:: Available data ::

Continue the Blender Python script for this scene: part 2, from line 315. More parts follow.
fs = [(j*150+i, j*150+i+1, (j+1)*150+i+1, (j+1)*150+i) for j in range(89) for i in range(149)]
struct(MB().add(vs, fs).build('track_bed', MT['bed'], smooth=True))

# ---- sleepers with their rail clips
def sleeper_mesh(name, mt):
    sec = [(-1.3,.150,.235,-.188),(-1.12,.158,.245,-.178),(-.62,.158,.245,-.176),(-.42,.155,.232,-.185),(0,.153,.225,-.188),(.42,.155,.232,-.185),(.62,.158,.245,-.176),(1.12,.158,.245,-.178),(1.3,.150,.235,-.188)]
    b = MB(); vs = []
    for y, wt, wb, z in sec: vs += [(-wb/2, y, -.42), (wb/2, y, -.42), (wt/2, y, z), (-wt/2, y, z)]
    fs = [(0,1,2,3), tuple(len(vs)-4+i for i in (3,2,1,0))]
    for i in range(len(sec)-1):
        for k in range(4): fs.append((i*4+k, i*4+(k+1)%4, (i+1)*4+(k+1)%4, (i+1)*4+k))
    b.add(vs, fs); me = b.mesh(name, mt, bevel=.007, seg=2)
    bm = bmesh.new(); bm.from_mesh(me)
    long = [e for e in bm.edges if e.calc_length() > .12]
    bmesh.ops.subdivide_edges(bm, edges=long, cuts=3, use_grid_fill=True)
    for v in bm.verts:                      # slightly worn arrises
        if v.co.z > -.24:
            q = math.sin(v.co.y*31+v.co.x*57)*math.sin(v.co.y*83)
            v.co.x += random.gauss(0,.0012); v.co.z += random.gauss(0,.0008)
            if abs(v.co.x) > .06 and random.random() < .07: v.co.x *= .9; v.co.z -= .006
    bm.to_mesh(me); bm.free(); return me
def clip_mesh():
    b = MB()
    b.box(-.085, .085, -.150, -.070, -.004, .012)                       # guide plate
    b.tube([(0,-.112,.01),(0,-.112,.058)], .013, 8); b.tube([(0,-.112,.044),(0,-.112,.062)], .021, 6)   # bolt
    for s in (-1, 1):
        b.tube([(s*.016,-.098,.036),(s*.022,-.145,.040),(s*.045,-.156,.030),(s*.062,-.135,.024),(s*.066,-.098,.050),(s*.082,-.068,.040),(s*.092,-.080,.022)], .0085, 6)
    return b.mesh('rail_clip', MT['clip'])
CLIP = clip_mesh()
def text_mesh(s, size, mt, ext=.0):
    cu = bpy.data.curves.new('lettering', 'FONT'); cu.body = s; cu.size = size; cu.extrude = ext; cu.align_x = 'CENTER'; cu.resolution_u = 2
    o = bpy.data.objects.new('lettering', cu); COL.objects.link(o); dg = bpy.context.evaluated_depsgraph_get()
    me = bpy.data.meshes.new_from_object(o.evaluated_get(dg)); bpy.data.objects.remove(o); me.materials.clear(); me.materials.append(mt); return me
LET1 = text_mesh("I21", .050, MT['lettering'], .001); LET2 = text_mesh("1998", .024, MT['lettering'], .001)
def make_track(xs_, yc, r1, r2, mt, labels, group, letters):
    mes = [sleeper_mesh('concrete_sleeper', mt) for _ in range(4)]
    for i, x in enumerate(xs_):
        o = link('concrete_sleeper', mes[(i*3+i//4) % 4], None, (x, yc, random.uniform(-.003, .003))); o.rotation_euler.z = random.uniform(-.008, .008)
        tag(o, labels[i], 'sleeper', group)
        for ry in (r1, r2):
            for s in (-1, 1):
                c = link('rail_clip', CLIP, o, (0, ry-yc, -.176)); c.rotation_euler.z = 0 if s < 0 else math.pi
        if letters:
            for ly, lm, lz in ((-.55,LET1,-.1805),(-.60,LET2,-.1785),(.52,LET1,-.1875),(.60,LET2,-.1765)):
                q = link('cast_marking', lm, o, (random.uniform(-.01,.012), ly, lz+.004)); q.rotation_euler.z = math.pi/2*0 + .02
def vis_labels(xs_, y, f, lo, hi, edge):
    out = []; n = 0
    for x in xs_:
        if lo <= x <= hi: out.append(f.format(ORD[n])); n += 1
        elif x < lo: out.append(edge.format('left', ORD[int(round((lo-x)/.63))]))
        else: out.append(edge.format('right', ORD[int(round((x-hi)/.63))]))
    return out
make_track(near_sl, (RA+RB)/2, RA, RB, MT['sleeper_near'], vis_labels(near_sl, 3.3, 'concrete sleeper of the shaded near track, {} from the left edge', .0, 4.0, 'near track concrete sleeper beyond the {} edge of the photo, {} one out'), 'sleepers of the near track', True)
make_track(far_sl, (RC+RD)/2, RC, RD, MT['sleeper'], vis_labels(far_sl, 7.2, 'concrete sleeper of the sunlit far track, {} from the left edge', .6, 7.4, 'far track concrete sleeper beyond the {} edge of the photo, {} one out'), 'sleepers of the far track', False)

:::

Reproduce the material verbatim, line by line.

◆ Answer
Continue the Blender Python script for this scene: part 2, from line 315. More parts follow.
fs = [(j*150+i, j*150+i+1, (j+1)*150+i+1, (j+1)*150+i) for j in range(89) for i in range(149)]
struct(MB().add(vs, fs).build('track_bed', MT['bed'], smooth=True))

# ---- sleepers with their rail clips
def sleeper_mesh(name, mt):
    sec = [(-1.3,.150,.235,-.188),(-1.12,.158,.245,-.178),(-.62,.158,.245,-.176),(-.42,.155,.232,-.185),(0,.153,.225,-.188),(.42,.155,.232,-.185),(.62,.158,.245,-.176),(1.12,.158,.245,-.178),(1.3,.150,.235,-.188)]
    b = MB(); vs = []
    for y, wt, wb, z in sec: vs += [(-wb/2, y, -.42), (wb/2, y, -.42), (wt/2, y, z), (-wt/2, y, z)]
    fs = [(0,1,2,3), tuple(len(vs)-4+i for i in (3,2,1,0))]
    for i in range(len(sec)-1):
        for k in range(4): fs.append((i*4+k, i*4+(k+1)%4, (i+1)*4+(k+1)%4, (i+1)*4+k))
    b.add(vs, fs); me = b.mesh(name, mt, bevel=.007, seg=2)
    bm = bmesh.new(); bm.from_mesh(me)
    long = [e for e in bm.edges if e.calc_length() > .12]
    bmesh.ops.subdivide_edges(bm, edges=long, cuts=3, use_grid_fill=True)
    for v in bm.verts:                      # slightly worn arrises
        if v.co.z > -.24:
            q = math.sin(v.co.y*31+v.co.x*57)*math.sin(v.co.y*83)
            v.co.x += random.gauss(0,.0012); v.co.z += random.gauss(0,.0008)
            if abs(v.co.x) > .06 and random.random() < .07: v.co.x *= .9; v.co.z -= .006
    bm.to_mesh(me); bm.free(); return me
def clip_mesh():
    b = MB()
    b.box(-.085, .085, -.150, -.070, -.004, .012)                       # guide plate
    b.tube([(0,-.112,.01),(0,-.112,.058)], .013, 8); b.tube([(0,-.112,.044),(0,-.112,.062)], .021, 6)   # bolt
    for s in (-1, 1):
        b.tube([(s*.016,-.098,.036),(s*.022,-.145,.040),(s*.045,-.156,.030),(s*.062,-.135,.024),(s*.066,-.098,.050),(s*.082,-.068,.040),(s*.092,-.080,.022)], .0085, 6)
    return b.mesh('rail_clip', MT['clip'])
CLIP = clip_mesh()
def text_mesh(s, size, mt, ext=.0):
    cu = bpy.data.curves.new('lettering', 'FONT'); cu.body = s; cu.size = size; cu.extrude = ext; cu.align_x = 'CENTER'; cu.resolution_u = 2
    o = bpy.data.objects.new('lettering', cu); COL.objects.link(o); dg = bpy.context.evaluated_depsgraph_get()
    me = bpy.data.meshes.new_from_object(o.evaluated_get(dg)); bpy.data.objects.remove(o); me.materials.clear(); me.materials.append(mt); return me
LET1 = text_mesh("I21", .050, MT['lettering'], .001); LET2 = text_mesh("1998", .024, MT['lettering'], .001)
def make_track(xs_, yc, r1, r2, mt, labels, group, letters):
    mes = [sleeper_mesh('concrete_sleeper', mt) for _ in range(4)]
    for i, x in enumerate(xs_):
        o = link('concrete_sleeper', mes[(i*3+i//4) % 4], None, (x, yc, random.uniform(-.003, .003))); o.rotation_euler.z = random.uniform(-.008, .008)
        tag(o, labels[i], 'sleeper', group)
        for ry in (r1, r2):
            for s in (-1, 1):
                c = link('rail_clip', CLIP, o, (0, ry-yc, -.176)); c.rotation_euler.z = 0 if s < 0 else math.pi
        if letters:
            for ly, lm, lz in ((-.55,LET1,-.1805),(-.60,LET2,-.1785),(.52,LET1,-.1875),(.60,LET2,-.1765)):
                q = link('cast_marking', lm, o, (random.uniform(-.01,.012), ly, lz+.004)); q.rotation_euler.z = math.pi/2*0 + .02
def vis_labels(xs_, y, f, lo, hi, edge):
    out = []; n = 0
    for x in xs_:
        if lo <= x <= hi: out.append(f.format(ORD[n])); n += 1
        elif x < lo: out.append(edge.format('left', ORD[int(round((lo-x)/.63))]))
        else: out.append(edge.format('right', ORD[int(round((x-hi)/.63))]))
    return out
make_track(near_sl, (RA+RB)/2, RA, RB, MT['sleeper_near'], vis_labels(near_sl, 3.3, 'concrete sleeper of the shaded near track, {} from the left edge', .0, 4.0, 'near track concrete sleeper beyond the {} edge of the photo, {} one out'), 'sleepers of the near track', True)
make_track(far_sl, (RC+RD)/2, RC, RD, MT['sleeper'], vis_labels(far_sl, 7.2, 'concrete sleeper of the sunlit far track, {} from the left edge', .6, 7.4, 'far track concrete sleeper beyond the {} edge of the photo, {} one out'), 'sleepers of the far track', False)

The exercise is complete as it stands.